» Instructions to follow
Begin with the first line of the listing and quote every line through the one containing "blot = fbm(S, Z, 16, 6, 19, .7);"; give only those lines.
======
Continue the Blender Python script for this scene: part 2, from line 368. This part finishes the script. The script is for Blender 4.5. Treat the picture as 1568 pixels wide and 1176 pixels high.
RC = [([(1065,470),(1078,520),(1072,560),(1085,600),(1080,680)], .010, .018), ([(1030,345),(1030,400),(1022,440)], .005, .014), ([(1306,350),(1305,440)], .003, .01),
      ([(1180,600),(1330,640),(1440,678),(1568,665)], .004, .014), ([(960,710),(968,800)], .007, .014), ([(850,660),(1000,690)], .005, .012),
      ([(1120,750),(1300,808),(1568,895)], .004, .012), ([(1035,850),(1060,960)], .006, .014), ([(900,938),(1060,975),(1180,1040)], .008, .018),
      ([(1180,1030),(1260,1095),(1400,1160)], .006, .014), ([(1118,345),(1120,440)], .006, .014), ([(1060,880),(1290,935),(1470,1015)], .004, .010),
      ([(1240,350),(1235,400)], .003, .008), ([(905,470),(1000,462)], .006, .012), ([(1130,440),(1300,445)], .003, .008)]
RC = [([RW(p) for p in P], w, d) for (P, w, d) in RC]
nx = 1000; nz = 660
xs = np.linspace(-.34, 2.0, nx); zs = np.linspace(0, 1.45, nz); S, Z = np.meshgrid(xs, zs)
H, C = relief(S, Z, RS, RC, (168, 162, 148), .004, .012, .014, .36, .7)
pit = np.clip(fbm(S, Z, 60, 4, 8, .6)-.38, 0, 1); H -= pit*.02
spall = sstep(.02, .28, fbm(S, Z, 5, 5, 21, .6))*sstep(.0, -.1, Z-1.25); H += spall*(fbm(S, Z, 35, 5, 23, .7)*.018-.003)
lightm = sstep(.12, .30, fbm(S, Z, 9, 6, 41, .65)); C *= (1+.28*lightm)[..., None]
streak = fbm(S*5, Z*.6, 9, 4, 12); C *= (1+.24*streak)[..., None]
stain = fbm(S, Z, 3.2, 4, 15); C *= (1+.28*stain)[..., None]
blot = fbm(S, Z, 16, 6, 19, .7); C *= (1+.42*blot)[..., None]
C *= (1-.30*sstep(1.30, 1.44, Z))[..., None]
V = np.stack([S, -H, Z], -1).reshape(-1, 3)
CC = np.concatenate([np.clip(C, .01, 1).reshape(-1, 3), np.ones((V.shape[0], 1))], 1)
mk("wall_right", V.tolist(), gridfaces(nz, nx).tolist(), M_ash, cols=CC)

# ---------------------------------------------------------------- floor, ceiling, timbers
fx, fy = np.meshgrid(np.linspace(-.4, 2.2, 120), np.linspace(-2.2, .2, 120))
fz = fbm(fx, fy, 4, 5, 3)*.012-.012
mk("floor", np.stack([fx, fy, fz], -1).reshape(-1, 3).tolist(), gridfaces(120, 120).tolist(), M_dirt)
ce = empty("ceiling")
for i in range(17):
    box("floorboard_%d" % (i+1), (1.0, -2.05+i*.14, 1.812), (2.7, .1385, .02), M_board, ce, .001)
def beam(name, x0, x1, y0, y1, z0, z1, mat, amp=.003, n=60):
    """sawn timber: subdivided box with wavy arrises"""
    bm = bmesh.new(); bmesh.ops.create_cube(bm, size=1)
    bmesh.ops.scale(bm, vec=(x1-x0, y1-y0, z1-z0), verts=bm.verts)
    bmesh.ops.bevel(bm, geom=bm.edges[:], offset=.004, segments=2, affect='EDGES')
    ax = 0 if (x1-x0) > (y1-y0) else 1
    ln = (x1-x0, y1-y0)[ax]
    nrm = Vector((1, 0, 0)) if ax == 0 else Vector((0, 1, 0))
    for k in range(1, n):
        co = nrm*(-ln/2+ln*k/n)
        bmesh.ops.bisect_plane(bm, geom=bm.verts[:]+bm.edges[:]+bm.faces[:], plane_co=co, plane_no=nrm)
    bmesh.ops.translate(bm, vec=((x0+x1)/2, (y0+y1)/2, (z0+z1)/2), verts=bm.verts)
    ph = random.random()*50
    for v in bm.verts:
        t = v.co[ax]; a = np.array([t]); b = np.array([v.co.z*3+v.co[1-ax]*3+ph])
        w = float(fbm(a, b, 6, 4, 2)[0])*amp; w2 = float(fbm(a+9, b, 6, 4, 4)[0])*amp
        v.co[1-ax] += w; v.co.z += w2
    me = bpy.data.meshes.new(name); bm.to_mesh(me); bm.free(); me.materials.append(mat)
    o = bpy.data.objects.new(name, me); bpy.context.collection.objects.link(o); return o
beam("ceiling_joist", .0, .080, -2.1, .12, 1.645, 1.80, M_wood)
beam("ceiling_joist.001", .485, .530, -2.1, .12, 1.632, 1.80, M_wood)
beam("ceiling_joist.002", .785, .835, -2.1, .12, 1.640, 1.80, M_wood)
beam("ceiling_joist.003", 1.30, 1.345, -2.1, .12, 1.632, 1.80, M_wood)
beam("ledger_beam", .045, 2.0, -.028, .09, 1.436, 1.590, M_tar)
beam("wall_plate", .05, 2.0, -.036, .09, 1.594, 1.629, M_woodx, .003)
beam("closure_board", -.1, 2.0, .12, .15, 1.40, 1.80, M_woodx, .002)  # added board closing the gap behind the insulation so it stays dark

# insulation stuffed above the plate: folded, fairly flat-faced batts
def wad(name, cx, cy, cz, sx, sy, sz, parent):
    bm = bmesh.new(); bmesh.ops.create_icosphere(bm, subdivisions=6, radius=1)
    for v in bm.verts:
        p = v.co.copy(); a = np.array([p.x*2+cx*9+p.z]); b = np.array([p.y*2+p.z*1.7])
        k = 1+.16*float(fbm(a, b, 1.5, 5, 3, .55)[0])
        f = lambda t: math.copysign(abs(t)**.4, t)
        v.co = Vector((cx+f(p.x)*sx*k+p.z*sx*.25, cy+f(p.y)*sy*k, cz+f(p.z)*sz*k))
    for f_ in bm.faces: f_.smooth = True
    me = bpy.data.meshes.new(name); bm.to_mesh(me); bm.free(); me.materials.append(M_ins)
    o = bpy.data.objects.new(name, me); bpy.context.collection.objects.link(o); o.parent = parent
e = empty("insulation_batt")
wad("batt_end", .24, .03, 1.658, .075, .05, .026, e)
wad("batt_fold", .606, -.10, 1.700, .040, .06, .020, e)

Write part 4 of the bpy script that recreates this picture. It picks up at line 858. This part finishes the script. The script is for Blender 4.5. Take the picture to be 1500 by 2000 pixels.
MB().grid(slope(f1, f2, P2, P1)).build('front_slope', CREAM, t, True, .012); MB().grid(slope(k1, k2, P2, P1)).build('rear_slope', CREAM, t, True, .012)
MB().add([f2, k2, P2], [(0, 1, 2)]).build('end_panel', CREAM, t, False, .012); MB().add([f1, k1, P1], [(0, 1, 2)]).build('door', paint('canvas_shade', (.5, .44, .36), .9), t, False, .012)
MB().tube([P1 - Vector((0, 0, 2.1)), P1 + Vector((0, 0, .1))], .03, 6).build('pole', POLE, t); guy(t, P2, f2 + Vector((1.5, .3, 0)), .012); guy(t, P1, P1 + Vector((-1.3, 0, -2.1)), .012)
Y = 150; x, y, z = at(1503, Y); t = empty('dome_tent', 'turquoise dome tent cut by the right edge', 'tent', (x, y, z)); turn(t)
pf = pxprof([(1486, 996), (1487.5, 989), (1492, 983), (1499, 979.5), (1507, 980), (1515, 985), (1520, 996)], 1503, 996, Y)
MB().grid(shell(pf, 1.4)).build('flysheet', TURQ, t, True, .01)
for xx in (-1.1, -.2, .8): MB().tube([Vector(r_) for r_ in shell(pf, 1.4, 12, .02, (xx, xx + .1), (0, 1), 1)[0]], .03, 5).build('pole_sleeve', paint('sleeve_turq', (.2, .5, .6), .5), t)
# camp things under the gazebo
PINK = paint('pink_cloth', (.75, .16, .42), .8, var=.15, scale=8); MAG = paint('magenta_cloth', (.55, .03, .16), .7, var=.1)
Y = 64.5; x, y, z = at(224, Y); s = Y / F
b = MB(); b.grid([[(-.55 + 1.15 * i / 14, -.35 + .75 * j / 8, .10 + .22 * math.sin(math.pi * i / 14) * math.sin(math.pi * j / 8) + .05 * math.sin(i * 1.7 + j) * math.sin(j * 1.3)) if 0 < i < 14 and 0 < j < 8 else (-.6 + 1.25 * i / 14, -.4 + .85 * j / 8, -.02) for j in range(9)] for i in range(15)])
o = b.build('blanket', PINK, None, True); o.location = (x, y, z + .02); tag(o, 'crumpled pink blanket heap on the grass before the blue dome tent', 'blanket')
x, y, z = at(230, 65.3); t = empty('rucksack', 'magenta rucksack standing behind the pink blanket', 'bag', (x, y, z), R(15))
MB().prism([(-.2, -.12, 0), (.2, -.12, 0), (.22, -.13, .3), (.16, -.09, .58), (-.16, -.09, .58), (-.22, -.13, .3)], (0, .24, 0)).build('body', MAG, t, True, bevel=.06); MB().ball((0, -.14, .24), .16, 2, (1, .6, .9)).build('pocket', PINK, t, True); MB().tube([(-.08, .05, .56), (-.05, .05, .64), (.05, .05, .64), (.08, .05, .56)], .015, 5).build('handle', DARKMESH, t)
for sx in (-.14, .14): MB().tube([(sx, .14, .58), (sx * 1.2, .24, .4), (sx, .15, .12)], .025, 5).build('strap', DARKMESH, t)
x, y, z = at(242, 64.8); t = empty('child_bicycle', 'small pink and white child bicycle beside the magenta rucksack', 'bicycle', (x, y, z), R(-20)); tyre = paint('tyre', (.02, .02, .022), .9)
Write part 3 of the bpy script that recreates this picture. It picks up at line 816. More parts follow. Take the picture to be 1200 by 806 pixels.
======
» Solved problem
Continue the Blender Python script for this scene: part 2, from line 368. This part finishes the script. The script is for Blender 4.5. Treat the picture as 1568 pixels wide and 1176 pixels high.
RC = [([(1065,470),(1078,520),(1072,560),(1085,600),(1080,680)], .010, .018), ([(1030,345),(1030,400),(1022,440)], .005, .014), ([(1306,350),(1305,440)], .003, .01),
      ([(1180,600),(1330,640),(1440,678),(1568,665)], .004, .014), ([(960,710),(968,800)], .007, .014), ([(850,660),(1000,690)], .005, .012),
      ([(1120,750),(1300,808),(1568,895)], .004, .012), ([(1035,850),(1060,960)], .006, .014), ([(900,938),(1060,975),(1180,1040)], .008, .018),
      ([(1180,1030),(1260,1095),(1400,1160)], .006, .014), ([(1118,345),(1120,440)], .006, .014), ([(1060,880),(1290,935),(1470,1015)], .004, .010),
      ([(1240,350),(1235,400)], .003, .008), ([(905,470),(1000,462)], .006, .012), ([(1130,440),(1300,445)], .003, .008)]
RC = [([RW(p) for p in P], w, d) for (P, w, d) in RC]
nx = 1000; nz = 660
xs = np.linspace(-.34, 2.0, nx); zs = np.linspace(0, 1.45, nz); S, Z = np.meshgrid(xs, zs)
H, C = relief(S, Z, RS, RC, (168, 162, 148), .004, .012, .014, .36, .7)
pit = np.clip(fbm(S, Z, 60, 4, 8, .6)-.38, 0, 1); H -= pit*.02
spall = sstep(.02, .28, fbm(S, Z, 5, 5, 21, .6))*sstep(.0, -.1, Z-1.25); H += spall*(fbm(S, Z, 35, 5, 23, .7)*.018-.003)
lightm = sstep(.12, .30, fbm(S, Z, 9, 6, 41, .65)); C *= (1+.28*lightm)[..., None]
streak = fbm(S*5, Z*.6, 9, 4, 12); C *= (1+.24*streak)[..., None]
stain = fbm(S, Z, 3.2, 4, 15); C *= (1+.28*stain)[..., None]
blot = fbm(S, Z, 16, 6, 19, .7); C *= (1+.42*blot)[..., None]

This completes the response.